Constitutional illusions
Today, Sinn Féin is appealing above all to middle-class layers in the North who have been unsettled by Brexit.
Its whole programme for a United Ireland is premised on the idea of a united, capitalist republic, within the EU; upon the ‘economic good sense’ of such a republic, which would remain under the dominion of imperialism, only US and European imperialism instead of British.
Its method for achieving its programme is wholly constitutional, resting upon the goodwill of Westminster in granting a border poll.
The party’s success has built up constitutional illusions. But these will not survive contact with reality.
They will run into a head-on collision with a putrid capitalist establishment in Britain, which is chock-full of opportunists who could not care less for the democratic rights of the Irish people; with the old Frankenstein’s monster of loyalist sectarianism that has more-or-less killed the Good Friday Agreement; and with a parasitic ruling class in the South that is also presiding over a crisis, and that has no desire to throw open for discussion the constitutional basis of its rotten state.

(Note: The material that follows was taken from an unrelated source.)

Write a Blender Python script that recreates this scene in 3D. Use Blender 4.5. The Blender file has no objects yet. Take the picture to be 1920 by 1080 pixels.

The warning of this book is loud and clear: the rich will always betray the poor. The struggle for national unification in Ireland is a struggle against capitalism, and it cannot be entrusted to any other class than the working class.
As Alan Woods explains:
“Marx pointed out the most elementary truth: that the emancipation of the working class is the task of the working class, and only the working class. The Easter Rising was a glorious harbinger of what is still to come. The job was unfinished in 1916. The task now falls upon the shoulders of the new generation of workers and youth. Armed with the ideas of Marxism – the ideas of Connolly – the ultimate victory is guaranteed.”